The ACT Labor Party has announced that in government it would reintroduce annual testing of motor vehicles. It would test new cars and then at the third, fifth and seventh year and every year after that. It would reopen Phillip testing station to serve the southern suburbs and to lessen waiting times.
Labor argues that the cost saving of $600,000 a year in closing Phillip and testing only on change of ownership is a false economy because a road death costs the community an average of $750,000 and a serious injury more than $100,000.
The trouble with Labor’s argument is that the chain of causation is a long one. It assumes that defective cars cause significant death and injury and that the defect would have been picked up in an annual test and remedied. There are no firm data on defects and injury, but most put defects as a contributory cause of accidents at less than 5 per cent. It is likely that most of these defects would exist even in a testing regime because cars deteriorate during the year after the test.

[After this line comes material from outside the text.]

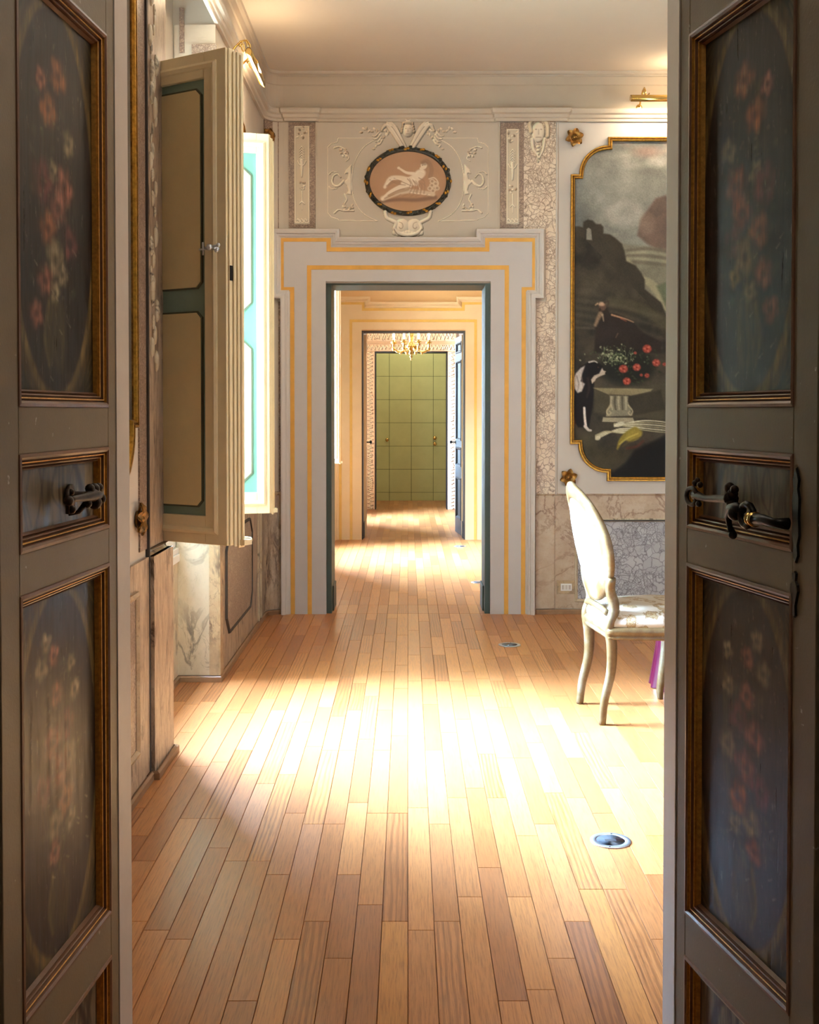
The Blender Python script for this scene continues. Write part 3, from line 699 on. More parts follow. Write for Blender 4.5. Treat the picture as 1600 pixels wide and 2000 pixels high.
# overdoor cartouche: low stucco relief, laid out in plan coordinates of the wall (1 unit = 1/295 m)
cv = Cv(632, 962, 228, 472, 1.0, (212, 198, 178)); cv2 = cv
LT, MD, DKc, SH = (234, 222, 202), (200, 184, 160), (112, 90, 72), (156, 134, 112)
def both(fn):
    fn(lambda x: x); fn(lambda x: 2 * 797 - x)
def side(m):
    ring = [(737, 272), (702, 292), (688, 330), (688, 388), (704, 420), (738, 434)]
    o = [(m(x), y) for x, y in [(737, 273), (662, 273), (660, 281), (648, 284), (641, 291), (641, 418), (648, 426), (661, 430), (662, 432), (738, 434)]]
    cv.stroke(o, .9, .9, LT, 1, 1.2, .55, sm=False)
    cv.stroke([(m(x), y) for x, y in [(737, 274), (712, 290), (697, 312), (690, 335), (688, 358), (690, 382), (698, 404), (714, 422), (738, 434)]], 1, 1, LT, 1, 1.2, .6)
    for a in (12, 48):   # scrolls and leaves
        pass
    cv.stroke([(m(x), y) for x, y in [(654, 292), (664, 290), (676, 296), (680, 304), (672, 306)]], 2.2, 1, LT, 1, 1.5, .9)
    cv.stroke([(m(x), y) for x, y in [(676, 300), (682, 312), (676, 318)]], 2, 1, LT, 1, 1.5, .8)
    for k in range(9): cv.ell(m(672 + 7 * math.cos(k * 1.7)), 302 + 7 * math.sin(k * 2.1), 3.2, 2.2, LT if k % 2 else MD, .9, 1, k, .9)
    for k in range(5): cv.ell(m(678 + 2 * math.cos(k * 2.7)), 300 + 4 * math.sin(k * 2.1), 1.2, 1.2, DKc, .8, 1)
    cv.poly([(m(x), y) for x, y in [(688, 322), (676, 334), (672, 344), (680, 342), (678, 352), (670, 358), (678, 366), (680, 374), (676, 382), (688, 384)]], LT, .9, 1.5, .8)
    cv.stroke([(m(x), y) for x, y in [(672, 356), (664, 364), (656, 366), (650, 358), (652, 347), (660, 343), (666, 349)]], 3.0, 1.5, LT, 1, 1.4, 1.1)
    cv.ell(m(659), 354, 5, 7, DKc, .7, 2)
    cv.stroke([(m(x), y) for x, y in [(644, 343), (650, 338), (660, 339)]], 1.6, .8, LT, 1, 1.2, .8)
    cv.stroke([(m(x), y) for x, y in [(644, 367), (650, 372), (660, 370)]], 1.6, .8, LT, 1, 1.2, .8)
    cv.stroke([(m(x), y) for x, y in [(674, 382), (678, 392), (674, 400), (678, 408)]], 2, 1.2, LT, 1, 1.4, .8)
    for k in range(9): cv.ell(m(680 + 9 * math.cos(k * 1.3)), 408 + 6 * math.sin(k * 2.3), 3.4, 2.2, LT if k % 2 else MD, .9, 1, k, .9)
    for k in range(4): cv.ell(m(682 + 4 * math.cos(k * 2.7)), 408 + 3 * math.sin(k * 2.1), 1.1, 1.1, DKc, .8, 1)
    cv.stroke([(m(x), y) for x, y in [(654, 418), (662, 412), (674, 414), (692, 414)]], 2.2, 1.2, LT, 1, 1.4, .9)
    # leafwork beside the head
    for k in range(11):
        x = 706 + k * 5.2; y = 262 - 9 * abs(math.sin(k * .9)) + k * .6
        cv.ell(m(x), y, 4.2, 2.4, LT if k % 2 else MD, .85, 1.2, k * .8, .7)
        if k % 3 == 0: cv.ell(m(x + 2), y + 1, 1.4, 1.2, DKc, .6, 1)
    for k in range(9):
        x = 730 + k * 5; y = 294 - k * 5.5
        cv.ell(m(x), y, 4, 2.3, LT if k % 2 else MD, .85, 1.2, -k, .7)
    # wings
    for k in range(7):
        cv.stroke([(m(x), y) for x, y in [(793 - k * 1.2, 292), (783 - k * 2.6, 271 - k), (773 - k * 3.4, 251 - k * .6), (759 - k * 2.2, 240 + k * 3.2)]], 3.2, 2.2, LT if k % 2 else (216, 202, 182), 1, 1.3, 1.6)
    cv.stroke([(m(x), y) for x, y in [(791, 292), (778, 270), (766, 252), (750, 242)]], .8, .5, DKc, .6, 1)
    # scroll below
    cv.stroke([(m(x), y) for x, y in [(753, 416), (756, 427), (766, 433), (774, 438), (771, 448), (778, 456), (788, 460), (797, 461)]], 4.2, 4.5, LT, 1, 1.5, 1.6)
    cv.ell(m(785), 443, 15, 14, LT, 1, 1.5, 0, 1.6)
    for k in range(5): cv.ell(m(772 + k * 5.6), 456 + 2.4 * math.sin(k * .8), 6, 6, LT, 1, 1.4, 0, 1.3)
    for k in range(4): cv.stroke([(m(741 + k * 2), 262 + k * 5), (m(733 + k * 3), 270 + k * 5), (m(727 + k * 3), 268 + k * 6)], 2.2, 1, LT, .9, 1.2, 1.0)
    cv.stroke([(m(x), y) for x, y in [(769, 236), (760, 239), (757, 247), (765, 250)]], 2.4, 1.4, LT, 1, 1.2, 1.6)
    cv.stroke([(m(x), y) for x, y in [(780, 446), (783, 449), (787, 446), (786, 439), (780, 436)]], .9, .6, SH, .9, 1)
    cv.stroke([(m(x), y) for x, y in [(770, 450), (776, 459), (787, 464), (797, 466)]], .9, .8, DKc, .8, 1)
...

The cost benefit of testing is not established, at best it seems an even proposition. Another trouble with Labor’s argument is that it does not add the cost to motorists in time, money and risk in taking the car to the registration station. These costs must be considerable.
There are better ways to spend money to improve road safety than to reintroduce annual testing. Driver attitude and incompetence is the greatest cause of road death and injury.
No doubt an annual test would catch some vehicles otherwise left on the road unroadworthy. A monthly or daily test would be even more effective. The question is balancing the cost and inconvenience of testing with whatever benefit might flow. Since testing was dropped road deaths and injury have not skyrocketed. The cost of testing doe snot seem worth it.